December 8, 2015

Background Check for Most Parents?

Mike Donnelly Staff Attorney Mike Donnelly answers questions and assists members regarding legal issues in Ohio. He and his wife homeschool.

A state lawmaker who once proposed legislation that HSLDA called the “worst ever” has introduced a new bill that raises concerns even though it doesn’t directly target homeschoolers.

In December 2013, Ohio State Senator Capri Cafaro introduced a bill that would have required homeschooling parents to undergo background checks and would have given discretion to social workers over a family’s decision to homeschool. Cafaro said she introduced the bill in response to the tragic beating death of Teddy Foltz. Within weeks Cafaro withdrew the ill-fated proposal after receiving thousands of contacts from concerned citizens—mostly homeschooling parents.

Under Investigation

Senator Cafaro’s new bill is quite different and does not directly affect those under the homeschooling regulations. This new bill would require that school officials conduct a background check on every family enrolling in a private or public school to determine if there was an open social services investigation. If the school discovers that there is or was an investigation, it would be required to report that information to the local CPS office who would be obligated to continue the investigation or open a new one.

The bill specifically excludes families who are educating under the homeschool regulation, but not families who are privately educating their children at home pursuant to Ohio’s -08 regulation (Ohio Administrative Code 3301-35-08). The bill also delegates rule-making authority to the state board of education.

HSLDA opposes this bill for several reasons. First, the bill would affect families who homeschool under the -08 rule, since non-public and non-chartered schools would be required to conduct background checks and to report findings made. Second, HSLDA has concerns about expanding access to sensitive state databases.

Too Much

We commend Senator Cafaro for seeking to improve the ability of state workers to prevent child abuse. However, this bill takes an overly broad approach by presuming that every family should undergo background checks.

Senator Cafaro did contact HSLDA about the bill and spoke with Mike Donnelly, HSLDA’s attorney for Ohio members.

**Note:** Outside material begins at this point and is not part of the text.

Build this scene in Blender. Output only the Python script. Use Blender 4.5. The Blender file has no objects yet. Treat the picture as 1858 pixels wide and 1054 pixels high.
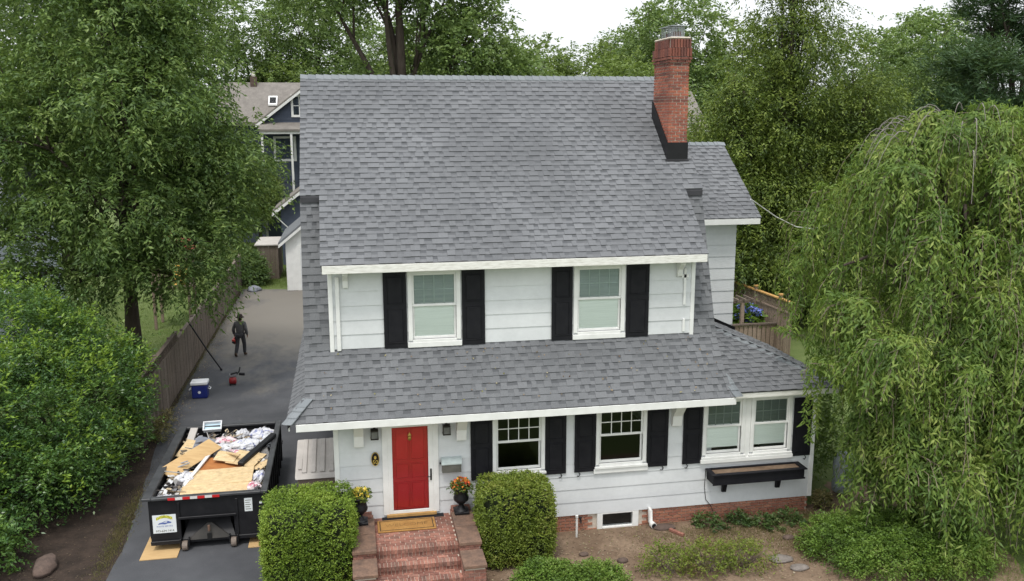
import bpy, math, random
import numpy as np
from mathutils import Matrix, Vector, Euler
R = math.radians
rng = np.random.default_rng(7)
rnd = random.Random(11)
SC = bpy.context.scene
COL = SC.collection

# ------------------------------------------------------------------ camera
cam_d = bpy.data.cameras.new('camera'); cam = bpy.data.objects.new('camera', cam_d); COL.objects.link(cam)
YAW, PITCH, ROLL = 0.1832, 0.1927, -0.0021
cam_d.sensor_fit = 'HORIZONTAL'; cam_d.sensor_width = 36; cam_d.lens = 31.35
cam_d.clip_start = 0.3; cam_d.clip_end = 2000
_fw = Vector((math.sin(YAW)*math.cos(PITCH), math.cos(YAW)*math.cos(PITCH), -math.sin(PITCH)))
_r = Vector((math.cos(YAW), -math.sin(YAW), 0)); _u = _r.cross(_fw)
_r2 = _r*math.cos(ROLL)+_u*math.sin(ROLL); _u2 = _u*math.cos(ROLL)-_r*math.sin(ROLL)
cam.matrix_world = Matrix(((_r2.x, _u2.x, -_fw.x, 0.4587), (_r2.y, _u2.y, -_fw.y, -19.7033), (_r2.z, _u2.z, -_fw.z, 9.961), (0, 0, 0, 1)))
SC.camera = cam

# ------------------------------------------------------------------ sky, sun, exposure
SUN_EL, SUN_AZ = R(66), R(205)      # azimuth clockwise from +y
w = bpy.data.worlds.new('World'); SC.world = w; w.use_nodes = True
nt = w.node_tree; nt.nodes.clear()
out = nt.nodes.new('ShaderNodeOutputWorld'); bg = nt.nodes.new('ShaderNodeBackground')
sky = nt.nodes.new('ShaderNodeTexSky'); sky.sky_type = 'NISHITA'; sky.sun_disc = False
sky.sun_elevation = SUN_EL; sky.sun_rotation = SUN_AZ; sky.air_density = 1.0; sky.dust_density = 4.0; sky.ozone_density = 1.0
mixw = nt.nodes.new('ShaderNodeMix'); mixw.data_type = 'RGBA'; mixw.inputs[0].default_value = 0.86
mixw.inputs[7].default_value = (9.4, 9.7, 10.0, 1)      # even overcast cloud deck
nt.links.new(sky.outputs[0], mixw.inputs[6])
# overcast deck: brighter towards the zenith, as cloud cover is
tcw = nt.nodes.new('ShaderNodeTexCoord'); sep = nt.nodes.new('ShaderNodeSeparateXYZ'); nt.links.new(tcw.outputs['Generated'], sep.inputs[0])
mr = nt.nodes.new('ShaderNodeMapRange'); mr.inputs[1].default_value = 0; mr.inputs[2].default_value = 1; mr.inputs[3].default_value = .74; mr.inputs[4].default_value = 1.45
nt.links.new(sep.outputs[2], mr.inputs[0])
vm = nt.nodes.new('ShaderNodeVectorMath'); vm.operation = 'SCALE'; nt.links.new(mixw.outputs[2], vm.inputs[0]); nt.links.new(mr.outputs[0], vm.inputs['Scale'])
nt.links.new(vm.outputs[0], bg.inputs[0])
bg.inputs[1].default_value = 0.12
nt.links.new(bg.outputs[0], out.inputs[0])
sun_d = bpy.data.lights.new('sun', 'SUN'); sun_d.energy = 1.5; sun_d.angle = R(10); sun_d.color = (1, .96, .9)
sun = bpy.data.objects.new('sun', sun_d); COL.objects.link(sun)
_sd = Vector((math.sin(SUN_AZ)*math.cos(SUN_EL), math.cos(SUN_AZ)*math.cos(SUN_EL), math.sin(SUN_EL)))
sun.rotation_euler = (-_sd).to_track_quat('-Z', 'Y').to_euler(); sun.location = _sd*60
vs = SC.view_settings; vs.view_transform = 'Standard'; vs.look = 'None'; vs.gamma = 1; vs.exposure = 0.4; vs.use_curve_mapping = False
SC.render.engine = 'CYCLES'; SC.cycles.use_denoising = True; SC.cycles.max_bounces = 8
SC.cycles.transparent_max_bounces = 16

# ------------------------------------------------------------------ materials
M = {}
def nodes(name):
    m = bpy.data.materials.new(name); m.use_nodes = True; M[name] = m
    t = m.node_tree; b = t.nodes['Principled BSDF']
    return m, t, b
def rand_value(t):
    oi = t.nodes.new('ShaderNodeObjectInfo'); ge = t.nodes.new('ShaderNodeNewGeometry')
    a = t.nodes.new('ShaderNodeMath'); a.operation = 'ADD'
    t.links.new(oi.outputs['Random'], a.inputs[0]); t.links.new(ge.outputs['Random Per Island'], a.inputs[1])
    f = t.nodes.new('ShaderNodeMath'); f.operation = 'FRACT'; t.links.new(a.outputs[0], f.inputs[0])
    return f.outputs[0]
def ramp(t, src, cols):
    r = t.nodes.new('ShaderNodeValToRGB'); e = r.color_ramp.elements
    while len(e) < len(cols): e.new(0.5)
    for i, (p, c) in enumerate(cols):
        e[i].position = p; e[i].color = (*c, 1)
    t.links.new(src, r.inputs[0]); return r.outputs[0]
def noise(t, scale, detail=4, rough=.6, vec=None, stretch=None):
    n = t.nodes.new('ShaderNodeTexNoise'); n.inputs['Scale'].default_value = scale
    n.inputs['Detail'].default_value = detail; n.inputs['Roughness'].default_value = rough
    tc = t.nodes.new('ShaderNodeTexCoord'); src = tc.outputs['Object']
    if vec == 'world':
        g = t.nodes.new('ShaderNodeNewGeometry'); src = g.outputs['Position']
    if stretch:
        mp = t.nodes.new('ShaderNodeMapping'); mp.inputs['Scale'].default_value = stretch
        t.links.new(src, mp.inputs[0]); src = mp.outputs[0]
    t.links.new(src, n.inputs['Vector']); return n.outputs[0]
def mixc(t, fac, a, b, mode='MIX'):
    m = t.nodes.new('ShaderNodeMix'); m.data_type = 'RGBA'; m.blend_type = mode
    for s, v in ((0, fac), (6, a), (7, b)):
        if isinstance(v, (int, float)): m.inputs[s].default_value = v
        elif isinstance(v, tuple): m.inputs[s].default_value = (*v, 1)
        else: t.links.new(v, m.inputs[s])
    return m.outputs[2]
def bump(t, b, src, strength=.3, dist=.01):
    n = t.nodes.new('ShaderNodeBump'); n.inputs['Strength'].default_value = strength; n.inputs['Distance'].default_value = dist
    t.links.new(src, n.inputs['Height']); t.links.new(n.outputs[0], b.inputs['Normal'])
def pm(name, c1, c2=None, scale=6, rough=.7, bmp=.15, dist=.01, spec=.3, vec='world', stretch=None, lo=.35, hi=.65, metal=0, fine=0):
    m, t, b = nodes(name)
    b.inputs['Roughness'].default_value = rough; b.inputs['Specular IOR Level'].default_value = spec; b.inputs['Metallic'].default_value = metal
    n = noise(t, scale, 5, .6, vec, stretch)
    c = ramp(t, n, [(lo, c1), (hi, c2 or tuple(x*.8 for x in c1))])
    if fine:
        n2 = noise(t, fine, 3, .7, vec)
        c = mixc(t, .5, c, ramp(t, n2, [(.3, (.55,)*3), (.7, (1.25,)*3)]), 'MULTIPLY')
    t.links.new(c, b.inputs['Base Color'])
    if bmp: bump(t, b, noise(t, scale*5, 3, .6, vec), bmp, dist)
    return m
def pieces(name, cols, scale=20, rough=.85, var=.25, bmp=.3, dist=.006, big=None):
    """colour differs from piece to piece, with fine grain"""
    m, t, b = nodes(name); b.inputs['Roughness'].default_value = rough; b.inputs['Specular IOR Level'].default_value = .25
    c = ramp(t, rand_value(t), [(i/max(1, len(cols)-1), c) for i, c in enumerate(cols)])
    n = noise(t, scale, 4, .65, 'world')
    c = mixc(t, 1.0, c, ramp(t, n, [(.25, (1-var,)*3), (.75, (1+var,)*3)]), 'MULTIPLY')
    if big:
        n3 = noise(t, big[0], 4, .55, 'world')
        c = mixc(t, 1.0, c, ramp(t, n3, [(.3, (1-big[1],)*3), (.7, (1+big[1],)*3)]), 'MULTIPLY')
    t.links.new(c, b.inputs['Base Color']); bump(t, b, n, bmp, dist)
    return m
def leafm(name, cols, trans=.35, rough=.5, spec=.35):
    m, t, b = nodes(name); b.inputs['Roughness'].default_value = rough; b.inputs['Specular IOR Level'].default_value = spec
    big = noise(t, 1.0, 3, .55, 'world')
    rv = rand_value(t)
    a = t.nodes.new('ShaderNodeMath'); a.operation = 'MULTIPLY_ADD'; t.links.new(rv, a.inputs[0]); a.inputs[1].default_value = .55
    s = t.nodes.new('ShaderNodeMath'); s.operation = 'MULTIPLY_ADD'; t.links.new(big, s.inputs[0]); s.inputs[1].default_value = 1.7; s.inputs[2].default_value = -.62
    t.links.new(s.outputs[0], a.inputs[2])
    c = ramp(t, a.outputs[0], [(i/max(1, len(cols)-1), c) for i, c in enumerate(cols)])
    t.links.new(c, b.inputs['Base Color'])
    tr = t.nodes.new('ShaderNodeBsdfTranslucent'); t.links.new(mixc(t, .35, c, (.22, .30, .03)), tr.inputs[0])
    mx = t.nodes.new('ShaderNodeMixShader'); mx.inputs[0].default_value = trans
    t.links.new(b.outputs[0], mx.inputs[1]); t.links.new(tr.outputs[0], mx.inputs[2])
    t.links.new(mx.outputs[0], t.nodes['Material Output'].inputs[0]); return m
def glassm(name, tint=(.9, .95, .93), refl=.12):
    m, t, b = nodes(name)
    tr = t.nodes.new('ShaderNodeBsdfTransparent'); tr.inputs[0].default_value = (*tint, 1)
    g = t.nodes.new('ShaderNodeBsdfGlossy'); g.inputs['Roughness'].default_value = .03; g.inputs[0].default_value = (1, 1, 1, 1)
    lw = t.nodes.new('ShaderNodeFresnel'); lw.inputs[0].default_value = 1.3
    ad = t.nodes.new('ShaderNodeMath'); ad.operation = 'ADD'; ad.inputs[1].default_value = refl; t.links.new(lw.outputs[0], ad.inputs[0])
    mx = t.nodes.new('ShaderNodeMixShader'); t.links.new(ad.outputs[0], mx.inputs[0])
    t.links.new(tr.outputs[0], mx.inputs[1]); t.links.new(g.outputs[0], mx.inputs[2])
    t.links.new(mx.outputs[0], t.nodes['Material Output'].inputs[0]); return m

pieces('siding', [(.60, .618, .628), (.63, .645, .652), (.615, .632, .64)], 9, .6, .04, .12, .004, big=(.9, .07))
pm('trim', (.78, .78, .76), (.70, .70, .68), 3, .5, .05)
pm('old_trim', (.76, .75, .71), (.45, .43, .38), 5, .6, .1, stretch=(1, 1, 6), lo=.42, hi=.85)
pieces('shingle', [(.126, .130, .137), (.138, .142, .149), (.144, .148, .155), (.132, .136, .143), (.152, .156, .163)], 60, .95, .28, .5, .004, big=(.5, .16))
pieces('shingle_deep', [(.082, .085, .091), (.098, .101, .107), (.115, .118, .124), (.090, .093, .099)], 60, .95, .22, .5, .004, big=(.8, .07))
pieces('cap_shingle', [(.155, .17, .18), (.20, .215, .225), (.175, .19, .20)], 60, .9, .2, .4, .004)
pm('deck', (.05, .05, .055))
pieces('brick', [(.25, .085, .055), (.34, .125, .078), (.20, .07, .05), (.30, .12, .085), (.16, .062, .048)], 25, .9, .3, .5, .004, big=(2, .12))
pieces('chimney_brick', [(.29, .090, .058), (.36, .125, .078), (.24, .075, .053), (.32, .115, .078), (.18, .07, .055)], 25, .9, .3, .5, .004, big=(1.6, .2))
pieces('step_brick', [(.24, .108, .08), (.32, .155, .115), (.19, .088, .068), (.28, .145, .11), (.17, .095, .076)], 18, .95, .4, .5, .004, big=(1.7, .28))
pieces('foundation_brick', [(.31, .135, .085), (.39, .18, .115), (.27, .11, .075), (.35, .165, .115)], 25, .9, .25, .5, .004, big=(1.2, .15))
pm('mortar', (.60, .53, .45), (.47, .42, .35), 20, .95)
pieces('sooty_brick', [(.145, .058, .046), (.20, .074, .054), (.115, .053, .045), (.24, .09, .064)], 25, .9, .3, .5, .004, big=(1.6, .2))
pm('brownstone', (.21, .13, .092), (.12, .08, .062), 4.5, .95, .7, .012, fine=22)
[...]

Donnelly encouraged the senator to leave homeschoolers out of the bill, but also raised concerns about the overly broad approach she proposed.

Furthermore, Senator Cafaro’s bill would not prevent another tragedy like the death of Teddy Foltz. Teddy was kept from school, and it has never been proven that his mother ever said she was homeschooling. Local child protection authorities were aware that Teddy was being abused and failed to intervene.

Instead of opening up access to sensitive databases and mandating background checks on millions of Ohio families, HSLDA believes that CPS improvements should focus on better training, requiring that current policies be followed. This will allow social workers to focus on serious cases instead of following a one-size-fits-all approach that mandates an overly intrusive and broad investigation for non-serious allegations.

HSLDA condemns child abuse and affirms the role of authorities in detecting and preventing abuse. When too few social workers are chasing too many allegations, many of them anonymous and trivial, it reduces the ability of the system to prevent tragedies. HSLDA encourages Senator Cafaro to invest time and energy in solutions more likely to prevent situations like the Teddy Foltz case, rather than the proposed approach of investigating every family that enrolls in a public or private school in Ohio.